— start of Data shown —
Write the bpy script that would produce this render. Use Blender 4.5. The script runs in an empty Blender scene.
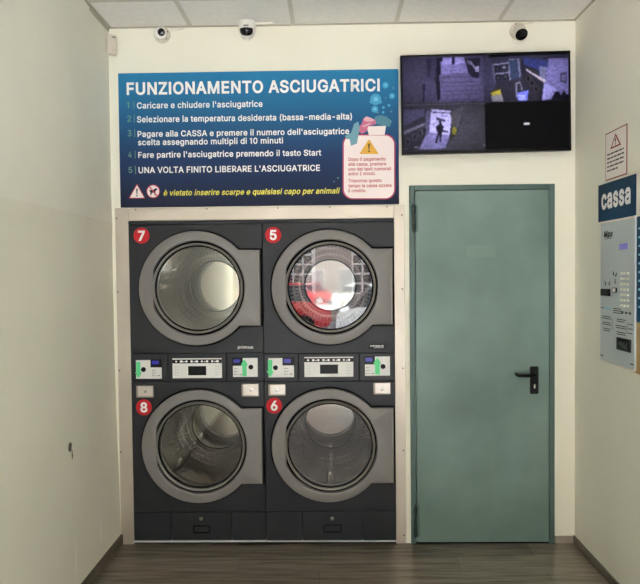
import bpy, bmesh, math, random
import numpy as np
from mathutils import Vector, Matrix
from mathutils.geometry import tessellate_polygon

random.seed(7)
C = bpy.context.scene.collection
PI = math.pi

# ------------------------------------------------------------------ camera
W, H = 2.73, 3.073            # room width and height (metres)
CX, CD, CZ = 1.2958, 3.7868, 1.6176
YAW, PITCH, ROLL = -0.0173, 0.0293, -0.0103
FPX = 640.0


def cam_axes():
    cy, sy, cp, sp = math.cos(YAW), math.sin(YAW), math.cos(PITCH), math.sin(PITCH)
    F = Vector((sy * cp, cy * cp, -sp))
    R = Vector((cy, -sy, 0))
    U = R.cross(F)
    c, s = math.cos(ROLL), math.sin(ROLL)
    return c * R + s * U, -s * R + c * U, F


RR, UU, FF = cam_axes()
cam_d = bpy.data.cameras.new('camera')
cam = bpy.data.objects.new('camera', cam_d)
C.objects.link(cam)
M = Matrix.Identity(4)
for i in range(3):
    M[i][0], M[i][1], M[i][2] = RR[i], UU[i], -FF[i]
M[0][3], M[1][3], M[2][3] = CX, -CD, CZ
cam.matrix_world = M
cam_d.sensor_fit = 'HORIZONTAL'
cam_d.sensor_width = 36.0
cam_d.lens = 36.0
cam_d.clip_start = 0.05
bpy.context.scene.camera = cam

# ------------------------------------------------------------------ world, sun, exposure
SC = bpy.context.scene
SC.view_settings.view_transform = 'Standard'
SC.view_settings.look = 'None'
SC.view_settings.gamma = 1.0
SC.view_settings.use_curve_mapping = False
SC.view_settings.exposure = 1.25
world = bpy.data.worlds.new('sky')
SC.world = world
world.use_nodes = True
bg = world.node_tree.nodes['Background']
bg.inputs[0].default_value = (0.86, 0.95, 1.07, 1)
bg.inputs[1].default_value = 2.0
sun_d = bpy.data.lights.new('sun', 'SUN')
sun_d.energy = 40.0
sun_d.angle = math.radians(3)
sun_d.color = (0.92, 0.985, 1.06)
sun = bpy.data.objects.new('sun', sun_d)
C.objects.link(sun)
sun.rotation_euler = Vector((0.16, 0.40, -0.9)).to_track_quat('-Z', 'Y').to_euler()
SC.cycles.max_bounces = 14
SC.cycles.diffuse_bounces = 8
SC.cycles.transparent_max_bounces = 12


# ------------------------------------------------------------------ helpers
def lin(r, g, b):
    f = lambda c: (c / 12.92) if c <= 0.04045 else ((c + 0.055) / 1.055) ** 2.4
    return (f(r / 255), f(g / 255), f(b / 255), 1.0)


def ray(px, py):
    return (FF * FPX + RR * (px - 320) + UU * (292 - py)).normalized()


def bw(px, py, y=0.0):
    """point of the plane Y = y seen at that place of the picture -> (x, z)"""
    d = ray(px, py)
    t = (y + CD) / d.y
    return CX + d.x * t, CZ + d.z * t


def rw(px, py, x=W):
    """point of the right wall -> (y, z)"""
    d = ray(px, py)
    t = (x - CX) / d.x
    return -CD + d.y * t, CZ + d.z * t


def lw(px, py, x=0.0):
    d = ray(px, py)
    t = (x - CX) / d.x
    return -CD + d.y * t, CZ + d.z * t


def mat(name, col, rough=0.5, metal=0.0, spec=0.5, emit=None, estr=1.0, coat=0.0):
    m = bpy.data.materials.new(name)
    m.use_nodes = True
    b = m.node_tree.nodes['Principled BSDF']
    b.inputs['Base Color'].default_value = col
    b.inputs['Roughness'].default_value = rough
    b.inputs['Metallic'].default_value = metal
    b.inputs['Specular IOR Level'].default_value = spec
    b.inputs['Coat Weight'].default_value = coat
    if emit:
        b.inputs['Emission Color'].default_value = emit
        b.inputs['Emission Strength'].default_value = estr
    return m


def nodes(m):
    nt = m.node_tree
    return nt, nt.nodes, nt.links, nt.nodes['Principled BSDF']


def noise_mat(name, c1, c2, scale=6, rough=0.6, bump=0.0, stretch=(1, 1, 1), lo=0.35, hi=0.65, metal=0.0,
              spec=0.5, bscale=None, rvar=0.0, detail=4):
    m = mat(name, c1, rough, metal, spec)
    nt, N, L, b = nodes(m)
    tc = N.new('ShaderNodeTexCoord')
    mp = N.new('ShaderNodeMapping')
    mp.inputs['Scale'].default_value = stretch
    L.new(tc.outputs['Object'], mp.inputs[0])
    nz = N.new('ShaderNodeTexNoise')
    nz.inputs['Scale'].default_value = scale
    nz.inputs['Detail'].default_value = detail
    L.new(mp.outputs[0], nz.inputs['Vector'])
    cr = N.new('ShaderNodeValToRGB')
    cr.color_ramp.elements[0].position = lo
    cr.color_ramp.elements[1].position = hi
    cr.color_ramp.elements[0].color = c1
    cr.color_ramp.elements[1].color = c2
    L.new(nz.outputs['Fac'], cr.inputs[0])
    L.new(cr.outputs[0], b.inputs['Base Color'])
    if rvar:
        mr = N.new('ShaderNodeMapRange')
        mr.inputs[3].default_value = rough - rvar
        mr.inputs[4].default_value = rough + rvar
        L.new(nz.outputs['Fac'], mr.inputs[0])
        L.new(mr.outputs[0], b.inputs['Roughness'])
    if bump:
        n2 = N.new('ShaderNodeTexNoise')
        n2.inputs['Scale'].default_value = bscale or scale * 8
        L.new(mp.outputs[0], n2.inputs['Vector'])
        bp = N.new('ShaderNodeBump')
        bp.inputs['Strength'].default_value = bump
        bp.inputs['Distance'].default_value = 0.01
        L.new(n2.outputs['Fac'], bp.inputs['Height'])
        L.new(bp.outputs[0], b.inputs['Normal'])
    return m


def obj(name, bm, m, parent=None, smooth=None, loc=None):
    me = bpy.data.meshes.new(name)
    bmesh.ops.recalc_face_normals(bm, faces=bm.faces[:])
    bm.to_mesh(me)
    bm.free()
    o = bpy.data.objects.new(name, me)
    C.objects.link(o)
    if m:
        me.materials.append(m)
    if parent:
        o.parent = parent
    if loc:
        o.location = loc
    if smooth is not None:
        for p in me.polygons:
            p.use_smooth = True
        me.set_sharp_from_angle(angle=math.radians(smooth))
    return o


def thing(name, label, cat, loc=(0, 0, 0), rot=(0, 0, 0), group=None):
    o = bpy.data.objects.new(name, None)
    C.objects.link(o)
    o.empty_display_size = 0.1
    o.location = loc
    o.rotation_euler = rot
    tag(o, label, cat, group)
    return o


def tag(o, label, cat, group=None):
    o['label'] = label
    o['category'] = cat
    if group:
        o['group'] = group
    return o


def struct(o):
    o['kind'] = 'structure'
    return o


def add_box(bm, x0, x1, y0, y1, z0, z1, bev=0.0, seg=2):
    r = bmesh.ops.create_cube(bm, size=1.0)
    vs = r['verts']
    for v in vs:
        v.co = Vector(((x0 + x1) / 2 + v.co.x * (x1 - x0), (y0 + y1) / 2 + v.co.y * (y1 - y0),
                       (z0 + z1) / 2 + v.co.z * (z1 - z0)))
    if bev:
        es = list({e for v in vs for e in v.link_edges})
        bmesh.ops.bevel(bm, geom=es, offset=bev, segments=seg, affect='EDGES', profile=0.5)


def box(x0, x1, y0, y1, z0, z1, bev=0.0, seg=2):
    bm = bmesh.new()
    add_box(bm, x0, x1, y0, y1, z0, z1, bev, seg)
    return bm


def add_prism(bm, pts, y0, y1):
    """polygon in XZ, extruded along Y"""
    a = [bm.verts.new((p[0], y0, p[1])) for p in pts]
    b = [bm.verts.new((p[0], y1, p[1])) for p in pts]
    bm.faces.new(a)
    bm.faces.new(list(reversed(b)))
    n = len(pts)
    for i in range(n):
        bm.faces.new((a[i], b[i], b[(i + 1) % n], a[(i + 1) % n]))


def prism(pts, y0, y1):
    bm = bmesh.new()
    add_prism(bm, pts, y0, y1)
    return bm


def circ(cx, cz, r, n=40, rz=None):
    return [(cx + r * math.cos(2 * PI * i / n), cz + (rz or r) * math.sin(2 * PI * i / n)) for i in range(n)]


def rrect(x0, x1, z0, z1, r, n=6):
    P = []
    for (cx, cz, a) in ((x1 - r, z1 - r, 0), (x0 + r, z1 - r, 90), (x0 + r, z0 + r, 180), (x1 - r, z0 + r, 270)):
        for i in range(n + 1):
            t = math.radians(a + 90 * i / n)
            P.append((cx + r * math.cos(t), cz + r * math.sin(t)))
    return P


def add_lathe(bm, prof, n=64, cx=0, cz=0, close=False):
    """profile of (r, y) turned about the Y axis through (cx, cz)"""
    rings = []
    for r, y in prof:
        if r < 1e-6:
            rings.append([bm.verts.new((cx, y, cz))])
        else:
            rings.append([bm.verts.new((cx + r * math.cos(2 * PI * i / n), y, cz + r * math.sin(2 * PI * i / n)))
                          for i in range(n)])
    k = len(rings)
    for j in range(k if close else k - 1):
        A, B = rings[j], rings[(j + 1) % k]
        for i in range(n):
            i2 = (i + 1) % n
            if len(A) == 1 and len(B) > 1:
                bm.faces.new((A[0], B[i2], B[i]))
            elif len(B) == 1 and len(A) > 1:
                bm.faces.new((A[i], A[i2], B[0]))
            elif len(A) > 1:
                bm.faces.new((A[i], A[i2], B[i2], B[i]))


def lathe(prof, n=64, cx=0, cz=0, close=False):
    bm = bmesh.new()
    add_lathe(bm, prof, n, cx, cz, close)
    return bm


def add_tube(bm, pts, r, n=10):
    pts = [Vector(p) for p in pts]
    rings = []
    for i, p in enumerate(pts):
        d = (pts[min(i + 1, len(pts) - 1)] - pts[max(i - 1, 0)]).normalized()
        u = d.orthogonal().normalized() if i == 0 else (u - d * u.dot(d)).normalized()
        v = d.cross(u)
        rr = r[i] if isinstance(r, (list, tuple)) else r
        rings.append([bm.verts.new(p + (u * math.cos(2 * PI * k / n) + v * math.sin(2 * PI * k / n)) * rr)
                      for k in range(n)])
    for a, b in zip(rings, rings[1:]):
        for k in range(n):
            bm.faces.new((a[k], a[(k + 1) % n], b[(k + 1) % n], b[k]))
    bm.faces.new(list(reversed(rings[0])))
    bm.faces.new(rings[-1])


def tube(pts, r, n=10):
    bm = bmesh.new()
    add_tube(bm, pts, r, n)
    return bm


def polar_loft(bm, cx, cz, angles, loops, close=True):
    """loops: list of (radius function, y); closed band around (cx, cz)"""
    rings = [[bm.verts.new((cx + f(a) * math.cos(a), y, cz + f(a) * math.sin(a))) for a in angles]
             for f, y in loops]
    n = len(angles)
    k = len(rings)
    for j in range(k if close else k - 1):
        A, B = rings[j], rings[(j + 1) % k]
        for i in range(n):
            bm.faces.new((A[i], A[(i + 1) % n], B[(i + 1) % n], B[i]))


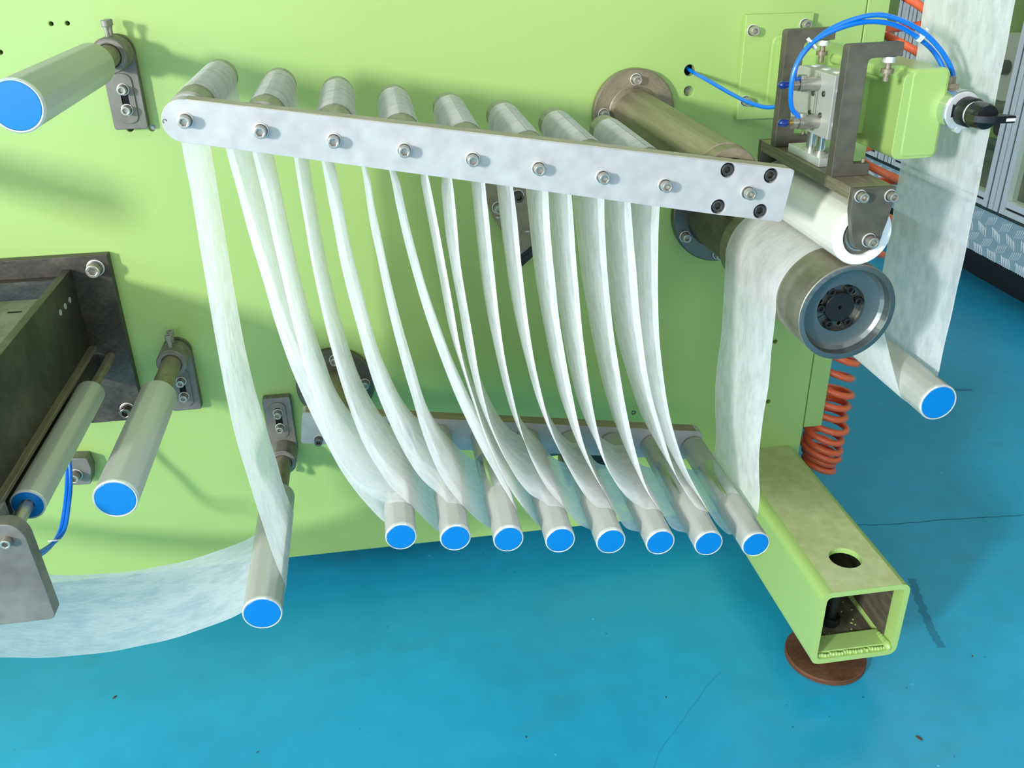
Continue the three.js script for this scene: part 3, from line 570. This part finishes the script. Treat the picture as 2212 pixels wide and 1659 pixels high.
{
  const o = thing('idle_roller', 'thinner aluminium roller beside the dark bracket, its shaft passing through a blue ring cap', 'roller', [-0.5328, 0.6296, 0]), R = 0.0243, z1 = 0.3617;
  part('roller_body', [lathe(0, 0, [[0.004, 0.001], [0.004, R - 0.0015], [0.006, R], [z1 - 0.002, R], [z1, R - 0.0014], [z1, 0.012]])], M.alu, o);
  part('rim', [lathe(0, 0, [[z1 - 0.003, R + 0.0003], [z1 + 0.0006, R + 0.0002], [z1 + 0.001, R - 0.0022], [z1 - 0.001, R - 0.0024]])], M.aluRing, o);
  part('end_cap', [lathe(0, 0, [[z1, R - 0.0022], [z1 + 0.0007, R - 0.003], [z1 + 0.0007, 0.0095]])], M.blueCap, o);
  part('shaft', [cz(0, 0, 0.0095, z1 - 0.01, 0.4255, 6)], M.steel, o);
  part('shaft', [cz(0, 0, 0.0085, -0.15, 0.006, 24)], M.bronze, o);
}
{
  const o = thing('small_clamp', 'small grey bolted block on the panel beneath the dark bracket', 'clamp');
  part('block', [ext(rounded([[-0.672, 0.351], [-0.629, 0.349], [-0.6205, 0.385], [-0.624, 0.412], [-0.66, 0.415], [-0.672, 0.39]], 0.005), ZP, ZP + 0.03, 0.0015)], M.castGrey, o);
  bolt(o, -0.6525, 0.376, ZP + 0.03, 0.0105, M.steel, undefined, 2);
}
{
  const o = thing('slotted_bracket', 'brown slotted bracket with a black block at its tip, half hidden behind the webs', 'bracket');
  const s = rounded([[0.205, 0.92], [0.255, 0.955], [0.30, 0.92], [0.309, 0.80], [0.277, 0.775], [0.228, 0.862]], 0.004), sl = rounded([[0.207, 0.912], [0.222, 0.921], [0.238, 0.893], [0.224, 0.884]], 0.005);
  s.holes.push(new THREE.Path(sl.getPoints(4).reverse()));
  part('arm', [ext(s, ZP + 0.004, ZP + 0.03, 0.0012)], M.bronze, o);
  part('rubber_block', [ext(shapeOf([[0.277, 0.775], [0.309, 0.80], [0.307, 0.784], [0.281, 0.761]]), ZP + 0.002, ZP + 0.034, 0.001), ext(shapeOf([[0.275, 0.782], [0.31, 0.81], [0.309, 0.797], [0.277, 0.772]]), ZP + 0.004, ZP + 0.032, 0.001)], M.black, o);
  part('grey_band', [ext(shapeOf([[0.2735, 0.79], [0.3105, 0.818], [0.3105, 0.8095], [0.2745, 0.7815]]), ZP + 0.003, ZP + 0.031, 0.001)], M.castGrey, o);
  bolt(o, 0.2365, 0.884, ZP + 0.03, 0.0095); bolt(o, 0.275, 0.905, ZP + 0.03, 0.0095, M.blackHead);
  part('weld_spot', [new THREE.SphereGeometry(0.004, 8, 6).scale(1.5, 1, 0.6).translate(0.2365, 0.864, ZP + 0.03), new THREE.SphereGeometry(0.004, 8, 6).scale(1.6, 0.9, 0.6).translate(0.294, 0.832, ZP + 0.03)], M.steel, o);
}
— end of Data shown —
• **Your instructions**
Starting at the top of the listing above, please restate word for word each line up to and including the one that holds "bpy.context.scene.camera = cam", omitting every image.

• **Solution for this exercise**
Write the bpy script that would produce this render. Use Blender 4.5. The script runs in an empty Blender scene.
import bpy, bmesh, math, random
import numpy as np
from mathutils import Vector, Matrix
from mathutils.geometry import tessellate_polygon

random.seed(7)
C = bpy.context.scene.collection
PI = math.pi

# ------------------------------------------------------------------ camera
W, H = 2.73, 3.073            # room width and height (metres)
CX, CD, CZ = 1.2958, 3.7868, 1.6176
YAW, PITCH, ROLL = -0.0173, 0.0293, -0.0103
FPX = 640.0


def cam_axes():
    cy, sy, cp, sp = math.cos(YAW), math.sin(YAW), math.cos(PITCH), math.sin(PITCH)
    F = Vector((sy * cp, cy * cp, -sp))
    R = Vector((cy, -sy, 0))
    U = R.cross(F)
    c, s = math.cos(ROLL), math.sin(ROLL)
    return c * R + s * U, -s * R + c * U, F


RR, UU, FF = cam_axes()
cam_d = bpy.data.cameras.new('camera')
cam = bpy.data.objects.new('camera', cam_d)
C.objects.link(cam)
M = Matrix.Identity(4)
for i in range(3):
    M[i][0], M[i][1], M[i][2] = RR[i], UU[i], -FF[i]
M[0][3], M[1][3], M[2][3] = CX, -CD, CZ
cam.matrix_world = M
cam_d.sensor_fit = 'HORIZONTAL'
cam_d.sensor_width = 36.0
cam_d.lens = 36.0
cam_d.clip_start = 0.05
bpy.context.scene.camera = cam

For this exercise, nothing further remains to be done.